Aim of the exercise: Repeat everything in the material exactly.

Dataset section:

· · · · · · ·

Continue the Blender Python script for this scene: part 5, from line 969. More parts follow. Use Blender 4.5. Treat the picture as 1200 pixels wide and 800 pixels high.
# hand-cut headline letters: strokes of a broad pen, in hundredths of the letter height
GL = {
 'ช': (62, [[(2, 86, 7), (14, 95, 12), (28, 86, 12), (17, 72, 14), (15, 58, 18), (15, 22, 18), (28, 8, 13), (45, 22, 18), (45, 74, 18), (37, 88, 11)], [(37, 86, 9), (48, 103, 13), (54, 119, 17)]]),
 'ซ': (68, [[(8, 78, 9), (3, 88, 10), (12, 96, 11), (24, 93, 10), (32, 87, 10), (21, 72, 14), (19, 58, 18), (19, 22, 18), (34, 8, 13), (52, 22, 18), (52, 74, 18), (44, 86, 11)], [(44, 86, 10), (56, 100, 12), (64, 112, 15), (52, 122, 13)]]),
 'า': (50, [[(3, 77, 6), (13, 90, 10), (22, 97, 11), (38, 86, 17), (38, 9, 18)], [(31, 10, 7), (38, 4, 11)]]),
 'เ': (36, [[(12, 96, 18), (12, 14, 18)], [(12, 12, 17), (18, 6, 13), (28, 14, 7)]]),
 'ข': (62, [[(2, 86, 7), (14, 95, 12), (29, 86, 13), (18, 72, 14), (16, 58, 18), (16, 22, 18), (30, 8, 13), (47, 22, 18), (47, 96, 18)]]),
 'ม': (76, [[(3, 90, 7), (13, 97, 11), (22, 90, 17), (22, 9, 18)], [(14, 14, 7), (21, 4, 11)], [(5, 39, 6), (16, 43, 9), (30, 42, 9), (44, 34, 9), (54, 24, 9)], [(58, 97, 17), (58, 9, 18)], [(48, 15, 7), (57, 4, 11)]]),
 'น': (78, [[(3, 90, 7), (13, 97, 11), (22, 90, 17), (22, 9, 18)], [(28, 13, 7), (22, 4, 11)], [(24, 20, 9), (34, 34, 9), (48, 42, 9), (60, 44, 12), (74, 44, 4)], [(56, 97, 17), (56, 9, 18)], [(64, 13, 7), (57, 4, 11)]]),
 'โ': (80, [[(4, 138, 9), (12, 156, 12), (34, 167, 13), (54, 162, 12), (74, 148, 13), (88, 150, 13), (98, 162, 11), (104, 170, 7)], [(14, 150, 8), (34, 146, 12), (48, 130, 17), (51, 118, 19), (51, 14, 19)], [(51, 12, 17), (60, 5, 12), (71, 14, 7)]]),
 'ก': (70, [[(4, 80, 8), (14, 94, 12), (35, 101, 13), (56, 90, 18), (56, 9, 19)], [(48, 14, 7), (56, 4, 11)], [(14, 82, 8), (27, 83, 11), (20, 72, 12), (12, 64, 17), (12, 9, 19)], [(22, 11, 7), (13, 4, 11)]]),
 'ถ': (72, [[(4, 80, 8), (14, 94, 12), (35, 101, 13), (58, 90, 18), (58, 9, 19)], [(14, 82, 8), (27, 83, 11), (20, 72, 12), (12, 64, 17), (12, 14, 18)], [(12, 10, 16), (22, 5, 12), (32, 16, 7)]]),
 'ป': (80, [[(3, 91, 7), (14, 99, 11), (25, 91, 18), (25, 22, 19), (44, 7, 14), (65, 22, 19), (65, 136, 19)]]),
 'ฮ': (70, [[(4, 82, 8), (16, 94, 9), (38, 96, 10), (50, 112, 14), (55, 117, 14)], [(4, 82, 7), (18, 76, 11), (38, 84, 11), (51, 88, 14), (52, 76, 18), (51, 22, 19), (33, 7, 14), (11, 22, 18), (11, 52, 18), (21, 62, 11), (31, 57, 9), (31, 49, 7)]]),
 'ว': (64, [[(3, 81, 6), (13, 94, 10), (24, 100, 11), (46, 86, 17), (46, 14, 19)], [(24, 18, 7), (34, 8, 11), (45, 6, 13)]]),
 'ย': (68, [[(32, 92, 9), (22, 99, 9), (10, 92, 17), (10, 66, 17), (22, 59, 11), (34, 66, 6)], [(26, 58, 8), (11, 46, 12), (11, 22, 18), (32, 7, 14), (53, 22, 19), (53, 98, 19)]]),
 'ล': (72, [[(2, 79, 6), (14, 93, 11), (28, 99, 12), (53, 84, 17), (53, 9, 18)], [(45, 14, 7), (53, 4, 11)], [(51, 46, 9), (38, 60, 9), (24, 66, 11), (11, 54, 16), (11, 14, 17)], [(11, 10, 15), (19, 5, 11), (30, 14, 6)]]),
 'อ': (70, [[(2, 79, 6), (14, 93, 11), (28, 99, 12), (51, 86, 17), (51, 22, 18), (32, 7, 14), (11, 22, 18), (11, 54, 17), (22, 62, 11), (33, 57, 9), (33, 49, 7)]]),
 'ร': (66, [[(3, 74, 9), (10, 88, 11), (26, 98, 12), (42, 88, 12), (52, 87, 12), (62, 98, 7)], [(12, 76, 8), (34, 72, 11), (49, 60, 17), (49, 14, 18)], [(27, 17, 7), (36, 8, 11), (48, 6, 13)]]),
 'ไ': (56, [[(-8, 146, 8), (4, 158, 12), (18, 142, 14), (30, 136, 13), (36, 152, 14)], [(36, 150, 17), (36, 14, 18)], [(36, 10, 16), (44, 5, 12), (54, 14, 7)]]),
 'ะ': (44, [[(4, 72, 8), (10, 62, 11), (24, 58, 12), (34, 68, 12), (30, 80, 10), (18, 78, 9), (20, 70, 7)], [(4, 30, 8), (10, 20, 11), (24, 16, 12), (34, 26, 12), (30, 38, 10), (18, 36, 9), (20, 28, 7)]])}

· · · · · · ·

Written reply:
Continue the Blender Python script for this scene: part 5, from line 969. More parts follow. Use Blender 4.5. Treat the picture as 1200 pixels wide and 800 pixels high.
# hand-cut headline letters: strokes of a broad pen, in hundredths of the letter height
GL = {
 'ช': (62, [[(2, 86, 7), (14, 95, 12), (28, 86, 12), (17, 72, 14), (15, 58, 18), (15, 22, 18), (28, 8, 13), (45, 22, 18), (45, 74, 18), (37, 88, 11)], [(37, 86, 9), (48, 103, 13), (54, 119, 17)]]),
 'ซ': (68, [[(8, 78, 9), (3, 88, 10), (12, 96, 11), (24, 93, 10), (32, 87, 10), (21, 72, 14), (19, 58, 18), (19, 22, 18), (34, 8, 13), (52, 22, 18), (52, 74, 18), (44, 86, 11)], [(44, 86, 10), (56, 100, 12), (64, 112, 15), (52, 122, 13)]]),
 'า': (50, [[(3, 77, 6), (13, 90, 10), (22, 97, 11), (38, 86, 17), (38, 9, 18)], [(31, 10, 7), (38, 4, 11)]]),
 'เ': (36, [[(12, 96, 18), (12, 14, 18)], [(12, 12, 17), (18, 6, 13), (28, 14, 7)]]),
 'ข': (62, [[(2, 86, 7), (14, 95, 12), (29, 86, 13), (18, 72, 14), (16, 58, 18), (16, 22, 18), (30, 8, 13), (47, 22, 18), (47, 96, 18)]]),
 'ม': (76, [[(3, 90, 7), (13, 97, 11), (22, 90, 17), (22, 9, 18)], [(14, 14, 7), (21, 4, 11)], [(5, 39, 6), (16, 43, 9), (30, 42, 9), (44, 34, 9), (54, 24, 9)], [(58, 97, 17), (58, 9, 18)], [(48, 15, 7), (57, 4, 11)]]),
 'น': (78, [[(3, 90, 7), (13, 97, 11), (22, 90, 17), (22, 9, 18)], [(28, 13, 7), (22, 4, 11)], [(24, 20, 9), (34, 34, 9), (48, 42, 9), (60, 44, 12), (74, 44, 4)], [(56, 97, 17), (56, 9, 18)], [(64, 13, 7), (57, 4, 11)]]),
 'โ': (80, [[(4, 138, 9), (12, 156, 12), (34, 167, 13), (54, 162, 12), (74, 148, 13), (88, 150, 13), (98, 162, 11), (104, 170, 7)], [(14, 150, 8), (34, 146, 12), (48, 130, 17), (51, 118, 19), (51, 14, 19)], [(51, 12, 17), (60, 5, 12), (71, 14, 7)]]),
 'ก': (70, [[(4, 80, 8), (14, 94, 12), (35, 101, 13), (56, 90, 18), (56, 9, 19)], [(48, 14, 7), (56, 4, 11)], [(14, 82, 8), (27, 83, 11), (20, 72, 12), (12, 64, 17), (12, 9, 19)], [(22, 11, 7), (13, 4, 11)]]),
 'ถ': (72, [[(4, 80, 8), (14, 94, 12), (35, 101, 13), (58, 90, 18), (58, 9, 19)], [(14, 82, 8), (27, 83, 11), (20, 72, 12), (12, 64, 17), (12, 14, 18)], [(12, 10, 16), (22, 5, 12), (32, 16, 7)]]),
 'ป': (80, [[(3, 91, 7), (14, 99, 11), (25, 91, 18), (25, 22, 19), (44, 7, 14), (65, 22, 19), (65, 136, 19)]]),
 'ฮ': (70, [[(4, 82, 8), (16, 94, 9), (38, 96, 10), (50, 112, 14), (55, 117, 14)], [(4, 82, 7), (18, 76, 11), (38, 84, 11), (51, 88, 14), (52, 76, 18), (51, 22, 19), (33, 7, 14), (11, 22, 18), (11, 52, 18), (21, 62, 11), (31, 57, 9), (31, 49, 7)]]),
 'ว': (64, [[(3, 81, 6), (13, 94, 10), (24, 100, 11), (46, 86, 17), (46, 14, 19)], [(24, 18, 7), (34, 8, 11), (45, 6, 13)]]),
 'ย': (68, [[(32, 92, 9), (22, 99, 9), (10, 92, 17), (10, 66, 17), (22, 59, 11), (34, 66, 6)], [(26, 58, 8), (11, 46, 12), (11, 22, 18), (32, 7, 14), (53, 22, 19), (53, 98, 19)]]),
 'ล': (72, [[(2, 79, 6), (14, 93, 11), (28, 99, 12), (53, 84, 17), (53, 9, 18)], [(45, 14, 7), (53, 4, 11)], [(51, 46, 9), (38, 60, 9), (24, 66, 11), (11, 54, 16), (11, 14, 17)], [(11, 10, 15), (19, 5, 11), (30, 14, 6)]]),
 'อ': (70, [[(2, 79, 6), (14, 93, 11), (28, 99, 12), (51, 86, 17), (51, 22, 18), (32, 7, 14), (11, 22, 18), (11, 54, 17), (22, 62, 11), (33, 57, 9), (33, 49, 7)]]),
 'ร': (66, [[(3, 74, 9), (10, 88, 11), (26, 98, 12), (42, 88, 12), (52, 87, 12), (62, 98, 7)], [(12, 76, 8), (34, 72, 11), (49, 60, 17), (49, 14, 18)], [(27, 17, 7), (36, 8, 11), (48, 6, 13)]]),
 'ไ': (56, [[(-8, 146, 8), (4, 158, 12), (18, 142, 14), (30, 136, 13), (36, 152, 14)], [(36, 150, 17), (36, 14, 18)], [(36, 10, 16), (44, 5, 12), (54, 14, 7)]]),
 'ะ': (44, [[(4, 72, 8), (10, 62, 11), (24, 58, 12), (34, 68, 12), (30, 80, 10), (18, 78, 9), (20, 70, 7)], [(4, 30, 8), (10, 20, 11), (24, 16, 12), (34, 26, 12), (30, 38, 10), (18, 36, 9), (20, 28, 7)]])}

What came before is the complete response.